6 Responses to “Aerial View of City Park”

  1. 1 martha

    This looks very intrigueing. I am impressed you can do such lively and detail packed sketches from your imagination. You’ve had a lot of practice no doubt! How long does one of these take?

  2. 2 Wednesday

    You’re lucky to have only one addiction for moleskins. I love paper and ink and calligraphy and illumination and watercolors…so I have this addiction to inks and gouache fountain pens, bookbinding and all sorts of paper. It’s probably a good thing I haven’t yet bought a moleskin. If you have only one addiction, you can take good care of it, feed it well, and become a lovely artist, unlike we wannabes out here. :) Found your blog through moleskin reloaded.

  3. 3 Lee-Roy

    martha — Thanks for the comment! These were fun, because they didn’t have to look accurate to any place in reality. I was free to invent. Even though I studied some perspective in college, I’ve learned a fair amount just from trial and error in storyboarding, and it is still largely an intuitive process with just some basic knowledge backing it up. The drawing itself doesn’t take too long, maybe 20 minutes per drawing for something like this.
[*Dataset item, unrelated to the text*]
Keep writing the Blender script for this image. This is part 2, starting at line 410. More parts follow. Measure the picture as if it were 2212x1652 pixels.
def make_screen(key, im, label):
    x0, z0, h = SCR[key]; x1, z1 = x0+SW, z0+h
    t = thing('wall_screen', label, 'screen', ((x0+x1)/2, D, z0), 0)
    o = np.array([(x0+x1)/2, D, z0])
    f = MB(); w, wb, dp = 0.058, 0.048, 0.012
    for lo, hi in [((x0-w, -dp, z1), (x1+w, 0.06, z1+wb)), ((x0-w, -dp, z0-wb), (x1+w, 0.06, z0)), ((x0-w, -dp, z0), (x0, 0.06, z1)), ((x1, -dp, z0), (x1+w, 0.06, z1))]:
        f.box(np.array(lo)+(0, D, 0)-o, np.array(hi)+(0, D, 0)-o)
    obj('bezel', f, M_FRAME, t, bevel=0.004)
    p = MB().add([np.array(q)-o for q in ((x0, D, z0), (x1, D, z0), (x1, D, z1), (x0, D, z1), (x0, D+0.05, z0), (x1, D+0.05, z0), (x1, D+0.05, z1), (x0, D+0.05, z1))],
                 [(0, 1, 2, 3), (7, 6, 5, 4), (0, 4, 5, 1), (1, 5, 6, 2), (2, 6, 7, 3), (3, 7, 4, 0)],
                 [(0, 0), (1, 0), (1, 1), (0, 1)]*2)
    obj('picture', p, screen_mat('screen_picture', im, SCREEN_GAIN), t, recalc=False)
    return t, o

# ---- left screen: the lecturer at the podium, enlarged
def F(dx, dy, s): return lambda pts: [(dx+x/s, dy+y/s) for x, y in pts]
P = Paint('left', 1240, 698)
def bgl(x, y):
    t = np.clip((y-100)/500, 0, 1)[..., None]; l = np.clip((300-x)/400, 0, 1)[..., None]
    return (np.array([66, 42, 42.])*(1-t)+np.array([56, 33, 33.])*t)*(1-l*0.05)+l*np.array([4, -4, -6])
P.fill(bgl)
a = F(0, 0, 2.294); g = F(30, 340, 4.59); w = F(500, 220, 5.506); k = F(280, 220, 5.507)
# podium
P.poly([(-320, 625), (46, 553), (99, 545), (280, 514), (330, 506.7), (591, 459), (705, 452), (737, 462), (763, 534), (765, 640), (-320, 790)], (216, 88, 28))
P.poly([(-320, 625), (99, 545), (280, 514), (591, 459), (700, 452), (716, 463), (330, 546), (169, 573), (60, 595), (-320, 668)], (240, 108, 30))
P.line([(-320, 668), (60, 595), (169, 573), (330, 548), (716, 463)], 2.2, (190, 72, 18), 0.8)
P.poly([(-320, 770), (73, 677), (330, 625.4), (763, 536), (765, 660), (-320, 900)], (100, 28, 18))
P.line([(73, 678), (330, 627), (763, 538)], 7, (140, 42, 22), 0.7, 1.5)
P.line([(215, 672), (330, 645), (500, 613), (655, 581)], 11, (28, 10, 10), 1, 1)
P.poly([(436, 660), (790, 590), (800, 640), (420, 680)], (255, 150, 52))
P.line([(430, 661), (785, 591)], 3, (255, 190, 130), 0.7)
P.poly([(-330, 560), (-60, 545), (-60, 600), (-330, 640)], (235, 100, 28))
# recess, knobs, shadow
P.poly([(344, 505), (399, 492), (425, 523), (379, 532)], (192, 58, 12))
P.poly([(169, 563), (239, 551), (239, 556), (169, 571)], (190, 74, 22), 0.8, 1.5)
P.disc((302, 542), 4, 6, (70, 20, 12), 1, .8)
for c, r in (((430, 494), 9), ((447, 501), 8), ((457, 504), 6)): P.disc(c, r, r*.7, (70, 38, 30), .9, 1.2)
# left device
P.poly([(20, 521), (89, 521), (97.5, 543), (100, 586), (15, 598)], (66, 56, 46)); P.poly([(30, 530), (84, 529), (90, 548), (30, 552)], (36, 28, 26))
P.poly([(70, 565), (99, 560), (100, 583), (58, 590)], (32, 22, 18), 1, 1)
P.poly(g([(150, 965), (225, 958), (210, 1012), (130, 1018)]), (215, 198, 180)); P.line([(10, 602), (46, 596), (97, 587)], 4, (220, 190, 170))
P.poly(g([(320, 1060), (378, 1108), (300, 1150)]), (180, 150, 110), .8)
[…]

I’m not sure, to tell you the truth. But before I did the drawing, I did a lot of thinking and imagining. I’d already visualized, made notes, and essentially drawn these in my mind’s eye before sketching. It’s not always so clear, translating a thought to the page, but I kind of got lucky with these. I wasn’t going for finished drawings, just working things out… but I happen to like the result.

    Wednesday — Hi! Thanks for visiting and leaving your comment! I think your comment is in response to my post “Moleskine Addict.” It’s true I’m addicted! But I do also have a weakness for other supplies. Going into an art supply store can be a torturous endeavor for me, as I’ll tend to wander the aisles thinking of all the things I’d like to try, but shouldn’t spend the money on. I used to completely resist the urge, but I learned that I really needed to do more discovering. Exploring what supplies work best for you and get you going creatively is an integral part of developing one’s craft as an artist. If you put the time in using the tools you buy with fervor, then it’s money well spent, in my opinion.

  4. 4 Lesia

    Fountain pens! Finally, someone else who understands not just the quality of such pens, but also the writing experience they provide. I wouldn’t be caught dead without my Waterman “Expert” pen. Actually, I have two Waterman fountain pens, but the first one is a cheap plastic variety that I hold onto for the sake of nostalgia (it was my first fountain pen). I also have a Lamy pen that I picked up on sale at

    Admittedly, I sometimes fall back on the old Ticonderoga #2 pencils too, while I also keep a Fisher Space Pen clipped on my pants pocket at all times. Never know when the need to write may hit, so why not use something that’s designed to write on any surface, in zero gravity, and at -30F? Yep, I’m a pen & stationary junky. What can I say?

  5. 5 Lesia

    Very strange anti-spam captcha… I mean, I can’t cope with it :(

  6. 6 Lee-Roy

    Lesia — Thanks for the comment. I also think maybe your comment is in response to the Moleskine Addict post? Anyway, I do not actually use a fountain pen (though I would like to) in the traditional sense. I use a kuretake brush pen or “brush fountain pen”. It is in essence a fountain pen with a brush tip. A very nice pen. I use a Lamy converter and fill it with Rapidograph Ultradraw ink so I don’t have to buy the kuretake cartridges. Works very nicely.

    I totally identify with your addiction pens and stationary. When you have pen and paper you really like, it urges you to use, use, use them as much as possible. Which is probably not a bad thing. :)
    Sorry you had trouble with the comments. It’s just a word verification thing. Oh, and your comment was probably held for moderation since it’s the first time you’ve commented here.